Records with scene code
+===+

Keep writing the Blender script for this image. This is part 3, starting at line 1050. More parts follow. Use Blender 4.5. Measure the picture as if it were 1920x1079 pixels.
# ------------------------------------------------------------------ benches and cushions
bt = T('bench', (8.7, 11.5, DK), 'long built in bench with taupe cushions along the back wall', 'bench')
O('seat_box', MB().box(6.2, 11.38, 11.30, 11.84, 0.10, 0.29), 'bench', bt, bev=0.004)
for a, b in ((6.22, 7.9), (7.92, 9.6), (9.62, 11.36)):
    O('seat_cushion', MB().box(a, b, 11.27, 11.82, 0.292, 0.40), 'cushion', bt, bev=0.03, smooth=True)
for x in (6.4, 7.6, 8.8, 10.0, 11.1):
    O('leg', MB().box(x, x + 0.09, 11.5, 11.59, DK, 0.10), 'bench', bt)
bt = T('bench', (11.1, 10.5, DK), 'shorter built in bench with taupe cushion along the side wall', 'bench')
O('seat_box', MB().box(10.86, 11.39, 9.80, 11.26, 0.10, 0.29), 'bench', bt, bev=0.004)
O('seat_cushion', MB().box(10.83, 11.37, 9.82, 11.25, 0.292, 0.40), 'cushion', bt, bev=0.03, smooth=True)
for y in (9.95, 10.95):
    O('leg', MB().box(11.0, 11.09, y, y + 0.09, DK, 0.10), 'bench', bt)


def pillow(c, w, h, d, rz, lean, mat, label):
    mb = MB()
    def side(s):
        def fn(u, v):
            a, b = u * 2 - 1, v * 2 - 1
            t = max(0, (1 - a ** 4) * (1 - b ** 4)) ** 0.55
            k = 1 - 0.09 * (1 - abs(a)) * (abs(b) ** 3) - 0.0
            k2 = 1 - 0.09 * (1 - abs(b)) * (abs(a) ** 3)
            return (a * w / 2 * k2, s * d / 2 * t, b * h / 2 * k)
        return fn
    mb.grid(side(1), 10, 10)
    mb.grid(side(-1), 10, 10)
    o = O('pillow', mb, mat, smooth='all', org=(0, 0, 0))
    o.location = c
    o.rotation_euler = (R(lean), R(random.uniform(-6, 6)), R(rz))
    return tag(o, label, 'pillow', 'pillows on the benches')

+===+

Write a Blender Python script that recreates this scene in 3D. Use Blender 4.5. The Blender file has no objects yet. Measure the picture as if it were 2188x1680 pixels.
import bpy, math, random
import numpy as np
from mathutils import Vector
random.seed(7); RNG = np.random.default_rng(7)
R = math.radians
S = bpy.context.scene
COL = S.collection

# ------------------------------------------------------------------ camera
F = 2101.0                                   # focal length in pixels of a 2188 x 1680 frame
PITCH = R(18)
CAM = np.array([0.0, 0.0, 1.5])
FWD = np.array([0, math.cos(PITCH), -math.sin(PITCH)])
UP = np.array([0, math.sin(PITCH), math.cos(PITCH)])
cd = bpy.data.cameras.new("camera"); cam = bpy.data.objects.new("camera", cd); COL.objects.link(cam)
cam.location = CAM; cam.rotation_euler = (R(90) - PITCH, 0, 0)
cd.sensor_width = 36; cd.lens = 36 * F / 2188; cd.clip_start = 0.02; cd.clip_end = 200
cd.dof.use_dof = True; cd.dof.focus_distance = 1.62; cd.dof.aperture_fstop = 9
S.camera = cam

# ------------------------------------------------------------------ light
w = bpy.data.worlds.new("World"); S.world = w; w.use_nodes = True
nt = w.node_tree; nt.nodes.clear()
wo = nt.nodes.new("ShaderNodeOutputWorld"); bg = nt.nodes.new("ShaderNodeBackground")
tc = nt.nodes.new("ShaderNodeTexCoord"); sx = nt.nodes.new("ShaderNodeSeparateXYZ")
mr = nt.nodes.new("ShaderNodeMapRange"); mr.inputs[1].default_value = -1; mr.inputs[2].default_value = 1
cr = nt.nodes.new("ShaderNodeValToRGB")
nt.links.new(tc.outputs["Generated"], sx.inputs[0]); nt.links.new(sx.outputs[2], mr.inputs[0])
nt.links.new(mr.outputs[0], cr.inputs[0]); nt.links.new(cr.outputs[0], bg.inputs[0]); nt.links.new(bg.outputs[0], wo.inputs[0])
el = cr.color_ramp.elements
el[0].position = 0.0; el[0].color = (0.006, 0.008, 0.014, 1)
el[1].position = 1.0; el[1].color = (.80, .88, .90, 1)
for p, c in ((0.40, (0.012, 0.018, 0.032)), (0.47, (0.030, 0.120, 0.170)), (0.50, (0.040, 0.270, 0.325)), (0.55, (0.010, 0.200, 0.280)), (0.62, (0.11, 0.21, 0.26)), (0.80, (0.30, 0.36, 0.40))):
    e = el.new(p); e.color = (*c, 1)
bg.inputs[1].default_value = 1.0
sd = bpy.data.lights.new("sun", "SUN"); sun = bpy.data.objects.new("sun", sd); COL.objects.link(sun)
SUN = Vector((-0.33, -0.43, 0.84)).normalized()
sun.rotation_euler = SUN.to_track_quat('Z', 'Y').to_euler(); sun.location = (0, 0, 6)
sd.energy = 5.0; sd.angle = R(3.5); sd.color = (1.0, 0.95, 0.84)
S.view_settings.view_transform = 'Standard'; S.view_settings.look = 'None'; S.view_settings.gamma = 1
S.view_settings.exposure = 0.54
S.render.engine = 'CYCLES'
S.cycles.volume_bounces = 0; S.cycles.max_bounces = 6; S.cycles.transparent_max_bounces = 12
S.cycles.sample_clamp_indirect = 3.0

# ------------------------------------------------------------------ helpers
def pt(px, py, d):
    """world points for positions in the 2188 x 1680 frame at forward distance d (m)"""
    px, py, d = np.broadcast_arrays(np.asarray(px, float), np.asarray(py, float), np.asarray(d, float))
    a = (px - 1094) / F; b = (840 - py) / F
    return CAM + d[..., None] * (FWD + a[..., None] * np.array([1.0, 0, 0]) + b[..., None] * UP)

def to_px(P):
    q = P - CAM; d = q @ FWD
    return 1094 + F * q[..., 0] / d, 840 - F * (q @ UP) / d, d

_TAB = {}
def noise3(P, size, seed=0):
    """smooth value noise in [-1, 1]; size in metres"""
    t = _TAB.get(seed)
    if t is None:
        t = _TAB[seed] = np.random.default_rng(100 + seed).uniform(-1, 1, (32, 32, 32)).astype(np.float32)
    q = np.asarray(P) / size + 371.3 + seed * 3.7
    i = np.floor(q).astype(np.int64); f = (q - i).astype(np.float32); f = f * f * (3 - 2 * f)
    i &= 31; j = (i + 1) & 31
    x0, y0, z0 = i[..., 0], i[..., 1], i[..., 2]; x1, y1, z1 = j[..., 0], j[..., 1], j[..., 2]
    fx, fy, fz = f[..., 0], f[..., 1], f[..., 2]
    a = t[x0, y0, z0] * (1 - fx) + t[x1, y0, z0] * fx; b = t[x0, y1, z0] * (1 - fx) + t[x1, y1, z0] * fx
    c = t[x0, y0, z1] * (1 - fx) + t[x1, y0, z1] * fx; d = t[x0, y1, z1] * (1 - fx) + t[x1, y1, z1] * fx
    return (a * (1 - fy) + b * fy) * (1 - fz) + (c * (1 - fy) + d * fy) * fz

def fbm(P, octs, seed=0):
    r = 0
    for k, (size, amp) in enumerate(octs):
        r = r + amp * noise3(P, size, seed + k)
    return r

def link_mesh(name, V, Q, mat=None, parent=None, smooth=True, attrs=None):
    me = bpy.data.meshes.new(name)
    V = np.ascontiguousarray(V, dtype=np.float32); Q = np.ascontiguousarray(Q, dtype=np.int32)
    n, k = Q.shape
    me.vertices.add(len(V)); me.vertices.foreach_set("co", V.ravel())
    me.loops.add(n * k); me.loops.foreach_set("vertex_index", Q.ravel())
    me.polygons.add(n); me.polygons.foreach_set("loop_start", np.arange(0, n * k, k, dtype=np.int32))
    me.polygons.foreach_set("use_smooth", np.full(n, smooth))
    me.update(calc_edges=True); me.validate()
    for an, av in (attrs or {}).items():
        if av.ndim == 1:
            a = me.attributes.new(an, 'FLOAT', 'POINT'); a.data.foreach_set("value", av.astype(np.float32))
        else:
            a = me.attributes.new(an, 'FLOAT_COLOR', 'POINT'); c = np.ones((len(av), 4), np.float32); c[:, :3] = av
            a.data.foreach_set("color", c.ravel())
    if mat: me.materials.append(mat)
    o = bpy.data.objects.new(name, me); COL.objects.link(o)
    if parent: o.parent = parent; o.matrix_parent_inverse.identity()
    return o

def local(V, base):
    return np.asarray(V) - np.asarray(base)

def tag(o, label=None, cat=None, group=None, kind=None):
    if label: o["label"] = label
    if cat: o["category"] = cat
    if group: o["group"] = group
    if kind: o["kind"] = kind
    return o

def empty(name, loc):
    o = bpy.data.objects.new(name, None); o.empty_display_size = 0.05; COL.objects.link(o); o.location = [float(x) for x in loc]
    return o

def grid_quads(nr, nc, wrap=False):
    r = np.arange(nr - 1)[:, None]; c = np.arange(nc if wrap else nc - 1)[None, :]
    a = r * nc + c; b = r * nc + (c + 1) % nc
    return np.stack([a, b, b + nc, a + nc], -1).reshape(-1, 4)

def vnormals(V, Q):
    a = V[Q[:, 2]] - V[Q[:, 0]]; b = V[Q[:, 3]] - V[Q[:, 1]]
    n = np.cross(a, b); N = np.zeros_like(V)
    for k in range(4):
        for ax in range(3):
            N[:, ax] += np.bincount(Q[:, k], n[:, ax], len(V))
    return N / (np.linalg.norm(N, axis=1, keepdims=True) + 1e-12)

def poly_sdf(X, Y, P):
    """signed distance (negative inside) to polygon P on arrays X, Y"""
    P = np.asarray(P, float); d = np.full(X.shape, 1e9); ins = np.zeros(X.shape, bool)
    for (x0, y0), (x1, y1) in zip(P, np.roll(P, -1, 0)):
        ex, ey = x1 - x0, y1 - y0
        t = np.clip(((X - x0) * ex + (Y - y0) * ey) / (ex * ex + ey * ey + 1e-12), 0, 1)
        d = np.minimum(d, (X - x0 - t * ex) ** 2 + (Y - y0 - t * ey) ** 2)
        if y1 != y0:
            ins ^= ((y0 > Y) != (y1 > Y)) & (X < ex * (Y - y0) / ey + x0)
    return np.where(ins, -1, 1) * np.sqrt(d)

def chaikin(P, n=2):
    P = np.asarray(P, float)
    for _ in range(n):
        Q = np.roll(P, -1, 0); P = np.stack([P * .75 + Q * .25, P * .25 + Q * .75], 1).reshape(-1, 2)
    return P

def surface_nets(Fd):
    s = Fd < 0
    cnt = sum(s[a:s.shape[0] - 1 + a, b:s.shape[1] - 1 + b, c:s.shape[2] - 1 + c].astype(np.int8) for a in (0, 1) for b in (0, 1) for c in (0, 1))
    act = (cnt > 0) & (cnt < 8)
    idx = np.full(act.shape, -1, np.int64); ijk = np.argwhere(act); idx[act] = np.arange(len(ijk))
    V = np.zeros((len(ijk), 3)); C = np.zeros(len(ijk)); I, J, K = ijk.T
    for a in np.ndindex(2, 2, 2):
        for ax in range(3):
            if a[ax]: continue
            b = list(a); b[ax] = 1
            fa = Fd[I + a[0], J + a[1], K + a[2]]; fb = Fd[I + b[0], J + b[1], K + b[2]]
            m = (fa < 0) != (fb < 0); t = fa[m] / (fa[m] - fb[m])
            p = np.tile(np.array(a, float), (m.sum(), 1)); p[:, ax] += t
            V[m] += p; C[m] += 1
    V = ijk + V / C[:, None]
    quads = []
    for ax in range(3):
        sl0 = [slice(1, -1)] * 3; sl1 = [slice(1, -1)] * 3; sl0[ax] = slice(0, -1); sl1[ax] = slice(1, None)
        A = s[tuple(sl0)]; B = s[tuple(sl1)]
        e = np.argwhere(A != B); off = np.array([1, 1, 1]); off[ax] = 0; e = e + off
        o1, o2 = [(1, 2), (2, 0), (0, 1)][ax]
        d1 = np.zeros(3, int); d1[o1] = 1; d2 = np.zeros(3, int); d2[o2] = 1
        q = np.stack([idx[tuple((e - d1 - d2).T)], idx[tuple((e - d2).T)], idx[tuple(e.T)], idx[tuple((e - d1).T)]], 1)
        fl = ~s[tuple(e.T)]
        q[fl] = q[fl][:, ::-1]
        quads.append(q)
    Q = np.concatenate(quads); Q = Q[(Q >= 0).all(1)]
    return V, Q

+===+

DIRECTIONS ::
Within the listing above, extract exactly the lines from the line with "Keep writing the" to the line with "O('leg', MB().box(11.0, 11.09, y, y", the two named lines included, and no others.

FULL ANSWER ::
Keep writing the Blender script for this image. This is part 3, starting at line 1050. More parts follow. Use Blender 4.5. Measure the picture as if it were 1920x1079 pixels.
# ------------------------------------------------------------------ benches and cushions
bt = T('bench', (8.7, 11.5, DK), 'long built in bench with taupe cushions along the back wall', 'bench')
O('seat_box', MB().box(6.2, 11.38, 11.30, 11.84, 0.10, 0.29), 'bench', bt, bev=0.004)
for a, b in ((6.22, 7.9), (7.92, 9.6), (9.62, 11.36)):
    O('seat_cushion', MB().box(a, b, 11.27, 11.82, 0.292, 0.40), 'cushion', bt, bev=0.03, smooth=True)
for x in (6.4, 7.6, 8.8, 10.0, 11.1):
    O('leg', MB().box(x, x + 0.09, 11.5, 11.59, DK, 0.10), 'bench', bt)
bt = T('bench', (11.1, 10.5, DK), 'shorter built in bench with taupe cushion along the side wall', 'bench')
O('seat_box', MB().box(10.86, 11.39, 9.80, 11.26, 0.10, 0.29), 'bench', bt, bev=0.004)
O('seat_cushion', MB().box(10.83, 11.37, 9.82, 11.25, 0.292, 0.40), 'cushion', bt, bev=0.03, smooth=True)
for y in (9.95, 10.95):
    O('leg', MB().box(11.0, 11.09, y, y + 0.09, DK, 0.10), 'bench', bt)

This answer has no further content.